**WRITTEN TASK**
Transcribe the whole listing below without changing a word, but leave out every image.

**COLLECTED DATA**
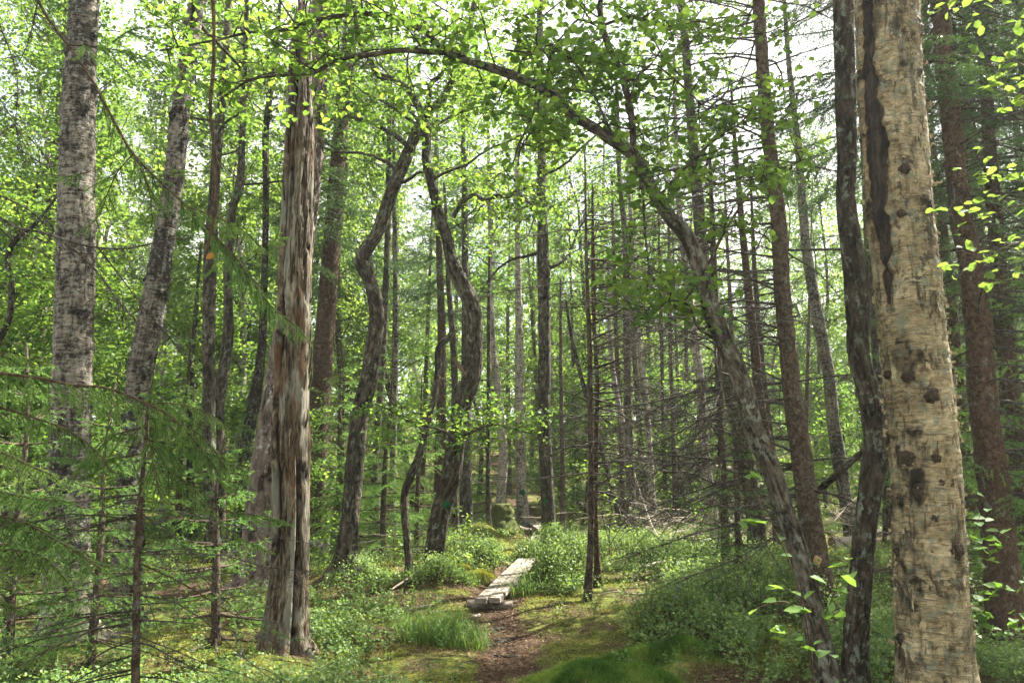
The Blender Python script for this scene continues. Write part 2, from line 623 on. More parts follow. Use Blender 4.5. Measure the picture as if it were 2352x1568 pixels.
def hgt(x, y):
    x, y = np.asarray(x, float), np.asarray(y, float)
    p = np.stack([x, y, np.zeros_like(x)], -1)
    pd = pathdist(x, y)
    k = .25 + .75 * sst(.2, .9, pd)
    z = .075 * fbm(p / 1.7, 2) * k + .03 * fbm(p / .42 + 9, 2) * k - .05 * (1 - sst(.1, .5, pd))
    for mx_, my, s, a in MOUNDS:
        z = z + a * np.exp(-((x - mx_)**2 + (y - my)**2) / (2 * (s * .55)**2))
    z = z + 4.2 * sst(17, 62, y + .15 * x) + .25 * fbm(p / 6, 2) * sst(16, 26, y) + .02 * np.maximum(y - 60, 0)
    z = z + .5 * sst(4, 12, np.abs(x)) * sst(6, 12, y) * fbm(p / 4 + 3, 2) * .6
    return z


def ground_mat():
    m, nt, out = mat('forest_floor')
    g = nt.nodes.new('ShaderNodeNewGeometry').outputs['Position']
    pth = attr(nt, 'rnd', 'Fac')
    n1 = noise(nt, g, 1.3, (1, 1, 1), 5, .65, .5)
    n2 = noise(nt, g, 9, (1, 1, 1), 5, .75, .4)
    n3 = noise(nt, g, 30, (1, 1, 1), 4, .75, .6)
    moss = ramp(nt, n2, [(.36, (.05, .06, .015)), (.5, (.13, .15, .03)), (.64, (.24, .25, .06))])
    lit = ramp(nt, n3, [(.3, (.035, .022, .013)), (.5, (.10, .065, .04)), (.66, (.2, .145, .095)), (.8, (.32, .25, .18))])
    col = mix(nt, ramp(nt, n1, [(.45, 0), (.58, 1)]), moss, lit)
    pc = ramp(nt, n3, [(.36, (.015, .009, .006)), (.48, (.075, .045, .028)), (.58, (.14, .09, .058)), (.70, (.26, .19, .13))])
    f = nt.nodes.new('ShaderNodeMath')
    f.operation = 'ADD'
    s = nt.nodes.new('ShaderNodeMath')
    s.operation = 'MULTIPLY_ADD'
    s.inputs[1].default_value = .9
    s.inputs[2].default_value = -.45
    nt.links.new(n2, s.inputs[0])
    nt.links.new(pth, f.inputs[0])
    nt.links.new(s.outputs[0], f.inputs[1])
    col = mix(nt, ramp(nt, f.outputs[0], [(.40, 0), (.60, 1)]), col, pc)
    h = mix(nt, .5, n2, n3)
    finish(nt, out, col, .95, h, .12, 1., .1)
    return m


def build_ground():
    ys = np.concatenate([np.arange(-4, 3, .25), np.arange(3, 16, .06), np.arange(16, 30, .2), np.arange(30, 90, 1.0), np.array([95, 110, 140, 200])])
    u = np.linspace(-1, 1, 261)
    V, rn = [], []
    for y in ys:
        half = 6 + max(y, 0) * 1.25
        x = np.sign(u) * (np.abs(u) ** 1.25) * half
        z = hgt(x, np.full_like(x, y))
        V.append(np.stack([x, np.full_like(x, y), z], 1))
    V = np.concatenate(V)
    pd = pathdist(V[:, 0], V[:, 1])
    rn = 1 - sst(.08, .5, pd + .12 * fbm(V / .4, 2))
    extra = np.exp(-(((V[:, 0] + 1.9) / 1.0)**2 + ((V[:, 1] - 9.9) / .8)**2)) + np.exp(-(((V[:, 0] - 1.75) / .7)**2 + ((V[:, 1] - 5.9) / .45)**2))
    rn = np.clip(np.maximum(rn, extra * .9), 0, 1)
    n, w = len(ys), len(u)
    i = np.arange(n * w).reshape(n, w)
    Q = np.stack([i[:-1, :-1], i[:-1, 1:], i[1:, 1:], i[1:, :-1]], -1).reshape(-1, 4)
    mb = MB()
    mb.add(V, [Q], None, rn)
    o = mb.build('ground', ground_mat())
    o['kind'] = 'structure'


build_ground()


# ------------------------------------------------------------------ branches and crowns
def rot(d, ax, a):
    ax = ax / (np.linalg.norm(ax) + 1e-9)
    return d * math.cos(a) + np.cross(ax, d) * math.sin(a) + ax * (ax @ d) * (1 - math.cos(a))


def limb(o, d, L, rg, up=.15, wob=.25, n=7):
    pts = [np.array(o, float)]
    d = np.array(d, float) / np.linalg.norm(d)
    for i in range(n - 1):
        d = nrm(d + rg.normal(0, wob, 3) + np.array([0, 0, up]))
        pts.append(pts[-1] + d * L / (n - 1))
    return np.array(pts)


def leafy_limb(mbw, mbl, o, d, L, r, rg, leaf, dens=1., up=.12, far=False, sub=5, droop=-.1, tilt=.55, wsides=5):
    """a limb with side twigs; leaves sit along the twigs"""
    ax = limb(o, d, L, rg, up)
    tube(mbw, ax, np.linspace(r, r * .25, len(ax)), wsides, L / 10 if not far else None, rnd=.5)
    C = []
    for k in range(sub):
        t = .25 + .75 * (k + rg.random() * .8) / sub
        i = min(int(t * (len(ax) - 1)), len(ax) - 2)
        q = ax[i] + (ax[i + 1] - ax[i]) * (t * (len(ax) - 1) - i)
        td = nrm(ax[i + 1] - ax[i])
        sdir = nrm(np.cross(td, [0, 0, 1]) * rg.choice([-1, 1]) + td * rg.uniform(.2, .9) + rg.normal(0, .3, 3))
        l2 = L * rg.uniform(.25, .5)
        tw = limb(q, sdir, l2, rg, droop * .5, .25, 5)
        tube(mbw, tw, np.linspace(max(r * .3, .003), .0015, 5), 3, rnd=.5, cap=False)
        m = max(3, int(l2 / leaf * 1.6 * dens))
        tt = rg.random(m) * 4
        ii = np.minimum(tt.astype(int), 3)
        C.append(tw[ii] + (tw[ii + 1] - tw[ii]) * (tt - ii)[:, None] + rg.normal(0, 1, (m, 3)) * np.array([1.5, 1.5, .9]) * leaf)
        for s_ in range(3):
            q2 = tw[rg.integers(1, 5)]
            e = q2 + nrm(sdir + rg.normal(0, .7, 3)) * l2 * .5
            if not far:
                tube(mbw, [q2, (q2 + e) / 2 + rg.normal(0, .01, 3), e], [.0025, .002, .0012], 3, rnd=.5, cap=False)
            m2 = max(2, int(l2 * .5 / leaf * 2.2 * dens))
            C.append(q2 + (e - q2) * rg.random((m2, 1)) + rg.normal(0, 1, (m2, 3)) * leaf * np.array([.9, .9, .6]))
    C = np.concatenate(C)
    leafset(mbl, C, leaf, None, tilt, rg.normal(.45, .18), far, .82, rg)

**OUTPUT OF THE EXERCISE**
The Blender Python script for this scene continues. Write part 2, from line 623 on. More parts follow. Use Blender 4.5. Measure the picture as if it were 2352x1568 pixels.
def hgt(x, y):
    x, y = np.asarray(x, float), np.asarray(y, float)
    p = np.stack([x, y, np.zeros_like(x)], -1)
    pd = pathdist(x, y)
    k = .25 + .75 * sst(.2, .9, pd)
    z = .075 * fbm(p / 1.7, 2) * k + .03 * fbm(p / .42 + 9, 2) * k - .05 * (1 - sst(.1, .5, pd))
    for mx_, my, s, a in MOUNDS:
        z = z + a * np.exp(-((x - mx_)**2 + (y - my)**2) / (2 * (s * .55)**2))
    z = z + 4.2 * sst(17, 62, y + .15 * x) + .25 * fbm(p / 6, 2) * sst(16, 26, y) + .02 * np.maximum(y - 60, 0)
    z = z + .5 * sst(4, 12, np.abs(x)) * sst(6, 12, y) * fbm(p / 4 + 3, 2) * .6
    return z


def ground_mat():
    m, nt, out = mat('forest_floor')
    g = nt.nodes.new('ShaderNodeNewGeometry').outputs['Position']
    pth = attr(nt, 'rnd', 'Fac')
    n1 = noise(nt, g, 1.3, (1, 1, 1), 5, .65, .5)
    n2 = noise(nt, g, 9, (1, 1, 1), 5, .75, .4)
    n3 = noise(nt, g, 30, (1, 1, 1), 4, .75, .6)
    moss = ramp(nt, n2, [(.36, (.05, .06, .015)), (.5, (.13, .15, .03)), (.64, (.24, .25, .06))])
    lit = ramp(nt, n3, [(.3, (.035, .022, .013)), (.5, (.10, .065, .04)), (.66, (.2, .145, .095)), (.8, (.32, .25, .18))])
    col = mix(nt, ramp(nt, n1, [(.45, 0), (.58, 1)]), moss, lit)
    pc = ramp(nt, n3, [(.36, (.015, .009, .006)), (.48, (.075, .045, .028)), (.58, (.14, .09, .058)), (.70, (.26, .19, .13))])
    f = nt.nodes.new('ShaderNodeMath')
    f.operation = 'ADD'
    s = nt.nodes.new('ShaderNodeMath')
    s.operation = 'MULTIPLY_ADD'
    s.inputs[1].default_value = .9
    s.inputs[2].default_value = -.45
    nt.links.new(n2, s.inputs[0])
    nt.links.new(pth, f.inputs[0])
    nt.links.new(s.outputs[0], f.inputs[1])
    col = mix(nt, ramp(nt, f.outputs[0], [(.40, 0), (.60, 1)]), col, pc)
    h = mix(nt, .5, n2, n3)
    finish(nt, out, col, .95, h, .12, 1., .1)
    return m


def build_ground():
    ys = np.concatenate([np.arange(-4, 3, .25), np.arange(3, 16, .06), np.arange(16, 30, .2), np.arange(30, 90, 1.0), np.array([95, 110, 140, 200])])
    u = np.linspace(-1, 1, 261)
    V, rn = [], []
    for y in ys:
        half = 6 + max(y, 0) * 1.25
        x = np.sign(u) * (np.abs(u) ** 1.25) * half
        z = hgt(x, np.full_like(x, y))
        V.append(np.stack([x, np.full_like(x, y), z], 1))
    V = np.concatenate(V)
    pd = pathdist(V[:, 0], V[:, 1])
    rn = 1 - sst(.08, .5, pd + .12 * fbm(V / .4, 2))
    extra = np.exp(-(((V[:, 0] + 1.9) / 1.0)**2 + ((V[:, 1] - 9.9) / .8)**2)) + np.exp(-(((V[:, 0] - 1.75) / .7)**2 + ((V[:, 1] - 5.9) / .45)**2))
    rn = np.clip(np.maximum(rn, extra * .9), 0, 1)
    n, w = len(ys), len(u)
    i = np.arange(n * w).reshape(n, w)
    Q = np.stack([i[:-1, :-1], i[:-1, 1:], i[1:, 1:], i[1:, :-1]], -1).reshape(-1, 4)
    mb = MB()
    mb.add(V, [Q], None, rn)
    o = mb.build('ground', ground_mat())
    o['kind'] = 'structure'


build_ground()


# ------------------------------------------------------------------ branches and crowns
def rot(d, ax, a):
    ax = ax / (np.linalg.norm(ax) + 1e-9)
    return d * math.cos(a) + np.cross(ax, d) * math.sin(a) + ax * (ax @ d) * (1 - math.cos(a))


def limb(o, d, L, rg, up=.15, wob=.25, n=7):
    pts = [np.array(o, float)]
    d = np.array(d, float) / np.linalg.norm(d)
    for i in range(n - 1):
        d = nrm(d + rg.normal(0, wob, 3) + np.array([0, 0, up]))
        pts.append(pts[-1] + d * L / (n - 1))
    return np.array(pts)


def leafy_limb(mbw, mbl, o, d, L, r, rg, leaf, dens=1., up=.12, far=False, sub=5, droop=-.1, tilt=.55, wsides=5):
    """a limb with side twigs; leaves sit along the twigs"""
    ax = limb(o, d, L, rg, up)
    tube(mbw, ax, np.linspace(r, r * .25, len(ax)), wsides, L / 10 if not far else None, rnd=.5)
    C = []
    for k in range(sub):
        t = .25 + .75 * (k + rg.random() * .8) / sub
        i = min(int(t * (len(ax) - 1)), len(ax) - 2)
        q = ax[i] + (ax[i + 1] - ax[i]) * (t * (len(ax) - 1) - i)
        td = nrm(ax[i + 1] - ax[i])
        sdir = nrm(np.cross(td, [0, 0, 1]) * rg.choice([-1, 1]) + td * rg.uniform(.2, .9) + rg.normal(0, .3, 3))
        l2 = L * rg.uniform(.25, .5)
        tw = limb(q, sdir, l2, rg, droop * .5, .25, 5)
        tube(mbw, tw, np.linspace(max(r * .3, .003), .0015, 5), 3, rnd=.5, cap=False)
        m = max(3, int(l2 / leaf * 1.6 * dens))
        tt = rg.random(m) * 4
        ii = np.minimum(tt.astype(int), 3)
        C.append(tw[ii] + (tw[ii + 1] - tw[ii]) * (tt - ii)[:, None] + rg.normal(0, 1, (m, 3)) * np.array([1.5, 1.5, .9]) * leaf)
        for s_ in range(3):
            q2 = tw[rg.integers(1, 5)]
            e = q2 + nrm(sdir + rg.normal(0, .7, 3)) * l2 * .5
            if not far:
                tube(mbw, [q2, (q2 + e) / 2 + rg.normal(0, .01, 3), e], [.0025, .002, .0012], 3, rnd=.5, cap=False)
            m2 = max(2, int(l2 * .5 / leaf * 2.2 * dens))
            C.append(q2 + (e - q2) * rg.random((m2, 1)) + rg.normal(0, 1, (m2, 3)) * leaf * np.array([.9, .9, .6]))
    C = np.concatenate(C)
    leafset(mbl, C, leaf, None, tilt, rg.normal(.45, .18), far, .82, rg)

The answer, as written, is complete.